Intanto va detto che in precedenza le ultime due conferenze sul clima (Cop23 di Bonn nel 2017 e Cop24 di Katowice nel 2018) si erano concluse analogamente. Certo, ogni anno che passa, il tempo a disposizione per arginare la deriva climatica è sempre più ridotto e per questo ogni mancata decisione da qui in avanti assume un peso sempre maggiore. Ma come affermato in precedenza i segnali che erano arrivati da più parti nel mondo erano tutt’altro che incoraggianti. In particolare il rinnovo dei leader in alcuni paesi chiave nello scacchiere internazionale è andato nella direzione diametralmente opposta a quella di un rigoroso impegno verso la riduzione delle emissioni dei gas serra.
A novembre del 2016 viene eletto alla presidenza degli Stati Uniti Donald Trump che ha sempre negato l’esistenza dei cambiamenti climatici (solo recentemente ne ha ammesso l’esistenza, scaricando però sui paesi commercialmente concorrenti le responsabilità) e infatti a pochi mesi dalla sua elezione annuncia che Stati Uniti si sfileranno dagli accordi di Parigi e di recente ha avviato la procedura per uscire formalmente dall’accordo. Nel 2018 in Australia il partito di governo (Partito Liberale d’Australia) sfiducia il primo ministro Turnbull, a favore dell’ultraconservatore Scott Morrison che diventa così leader del partito e primo ministro. Sempre nel 2018 viene eletto alla presidenza del Brasile Jair Bolsonaro, altro nemico dichiarato degli accordi di Parigi e che, in aggiunta, rivendica di poter agire sulla foresta amazzonica senza dar conto alla comunità internazionale. Non è un caso che a pesare sul mancato accordo di Madrid sono state proprio le posizioni di paesi come Australia, Brasile e Stati Uniti (anche Arabia Saudita) sul mercato delle emissioni di carbonio.
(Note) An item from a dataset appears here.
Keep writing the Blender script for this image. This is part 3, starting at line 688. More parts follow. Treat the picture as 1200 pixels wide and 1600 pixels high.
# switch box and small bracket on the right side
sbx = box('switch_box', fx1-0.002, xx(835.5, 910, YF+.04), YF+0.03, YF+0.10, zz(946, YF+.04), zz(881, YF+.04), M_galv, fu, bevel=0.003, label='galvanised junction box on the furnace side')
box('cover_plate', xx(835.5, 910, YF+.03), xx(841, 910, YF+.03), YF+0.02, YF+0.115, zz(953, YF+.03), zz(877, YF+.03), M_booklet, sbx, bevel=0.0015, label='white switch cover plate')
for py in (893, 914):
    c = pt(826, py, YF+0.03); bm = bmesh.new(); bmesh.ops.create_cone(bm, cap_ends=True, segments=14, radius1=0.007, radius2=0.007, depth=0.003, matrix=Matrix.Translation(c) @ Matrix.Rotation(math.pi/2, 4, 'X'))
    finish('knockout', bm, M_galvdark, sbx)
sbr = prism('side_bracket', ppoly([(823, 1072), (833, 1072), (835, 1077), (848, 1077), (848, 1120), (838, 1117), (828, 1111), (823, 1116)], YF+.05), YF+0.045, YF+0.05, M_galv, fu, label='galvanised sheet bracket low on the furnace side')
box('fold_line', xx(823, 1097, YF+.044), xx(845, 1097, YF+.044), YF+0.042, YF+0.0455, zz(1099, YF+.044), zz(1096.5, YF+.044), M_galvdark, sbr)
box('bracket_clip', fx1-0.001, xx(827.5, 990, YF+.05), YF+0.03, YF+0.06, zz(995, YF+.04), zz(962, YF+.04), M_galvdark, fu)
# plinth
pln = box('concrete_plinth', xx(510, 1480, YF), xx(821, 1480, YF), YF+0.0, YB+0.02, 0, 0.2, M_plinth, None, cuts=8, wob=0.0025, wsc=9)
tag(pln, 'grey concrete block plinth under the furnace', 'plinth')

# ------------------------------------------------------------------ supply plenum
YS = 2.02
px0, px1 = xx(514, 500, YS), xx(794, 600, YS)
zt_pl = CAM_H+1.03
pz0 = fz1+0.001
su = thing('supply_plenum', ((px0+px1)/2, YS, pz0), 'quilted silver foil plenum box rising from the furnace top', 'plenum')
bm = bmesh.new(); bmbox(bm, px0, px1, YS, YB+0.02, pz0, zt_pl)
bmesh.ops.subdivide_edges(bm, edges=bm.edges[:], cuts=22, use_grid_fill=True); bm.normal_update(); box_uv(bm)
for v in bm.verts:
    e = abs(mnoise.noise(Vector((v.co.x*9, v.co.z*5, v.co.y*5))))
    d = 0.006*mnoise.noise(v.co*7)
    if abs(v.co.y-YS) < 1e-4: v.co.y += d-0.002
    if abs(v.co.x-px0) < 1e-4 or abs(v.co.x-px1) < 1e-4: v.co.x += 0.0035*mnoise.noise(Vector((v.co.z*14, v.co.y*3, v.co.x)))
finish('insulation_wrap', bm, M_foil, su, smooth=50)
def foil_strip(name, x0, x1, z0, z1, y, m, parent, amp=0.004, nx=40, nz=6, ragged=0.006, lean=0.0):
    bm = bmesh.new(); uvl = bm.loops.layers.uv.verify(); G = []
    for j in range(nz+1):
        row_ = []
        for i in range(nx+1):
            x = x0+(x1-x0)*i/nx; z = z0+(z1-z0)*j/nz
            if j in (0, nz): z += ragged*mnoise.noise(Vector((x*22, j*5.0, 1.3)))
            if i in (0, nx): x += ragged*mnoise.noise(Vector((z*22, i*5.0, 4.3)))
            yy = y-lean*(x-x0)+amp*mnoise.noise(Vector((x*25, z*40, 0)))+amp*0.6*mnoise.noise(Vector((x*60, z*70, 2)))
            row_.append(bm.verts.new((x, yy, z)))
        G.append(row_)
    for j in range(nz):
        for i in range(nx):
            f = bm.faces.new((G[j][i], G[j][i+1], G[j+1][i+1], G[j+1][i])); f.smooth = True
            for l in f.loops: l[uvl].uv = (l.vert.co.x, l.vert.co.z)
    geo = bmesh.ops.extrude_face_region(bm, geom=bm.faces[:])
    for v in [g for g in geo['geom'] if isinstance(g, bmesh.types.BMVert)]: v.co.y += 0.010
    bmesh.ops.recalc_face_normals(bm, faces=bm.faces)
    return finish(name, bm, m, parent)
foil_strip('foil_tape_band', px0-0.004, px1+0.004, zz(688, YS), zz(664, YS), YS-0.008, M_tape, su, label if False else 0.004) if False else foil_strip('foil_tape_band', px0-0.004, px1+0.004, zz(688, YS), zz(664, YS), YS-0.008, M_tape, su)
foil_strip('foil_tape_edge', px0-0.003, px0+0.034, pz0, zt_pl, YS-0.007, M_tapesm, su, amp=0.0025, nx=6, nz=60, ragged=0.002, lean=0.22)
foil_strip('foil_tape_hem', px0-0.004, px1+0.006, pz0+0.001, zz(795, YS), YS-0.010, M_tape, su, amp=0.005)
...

Ora però bisogna frenare il pessimismo che si è diffuso e fare in modo che questa scellerata ignavia non determini di fatto una resa di fronte all’emergenza più grande che il genere umano sia mai stato chiamato ad affrontare. Altrimenti si corre seriamente il rischio di passare dall’epoca de “il riscaldamento globale non esiste” a quella del “è troppo tardi per intervenire”. E’ un rischio decisamente concreto, in quanto tutti i soggetti che fino a oggi hanno negato i cambiamenti climatici (o l’origine antropica degli stessi) saranno i primi ad accodarsi a una qualsiasi tesi di rassegnazione che porti a ritenere inutili gli sforzi volti a contenere il riscaldamento globale. Non è più accettabile che i destini dell’umanità siano lasciati a un manipolo di politici ipocriti o telecomandati da multinazionali spregiudicate che hanno a cuore solo le sorti dei propri profitti.
Ecco perché ora più che mai è necessario incoraggiare le tantissime persone, consapevoli dell’enorme rischio che sta correndo il genere umano, che già fanno tanto attraverso i comportamenti individuali – , di fare un passo ulteriore, per non vanificare gli sforzi compiuti fin qui. La richiesta di passare all’azione da parte dei movimenti ambientalisti e giovani di tutto il mondo non basta più. C’è bisogno che questa richiesta diventi proposta politica (e di governo) globale, che il diritto al futuro dei nostri giovani possa essere determinato innanzitutto dai giovani e non venga definitivamente compromesso da un’avidità senza più senso.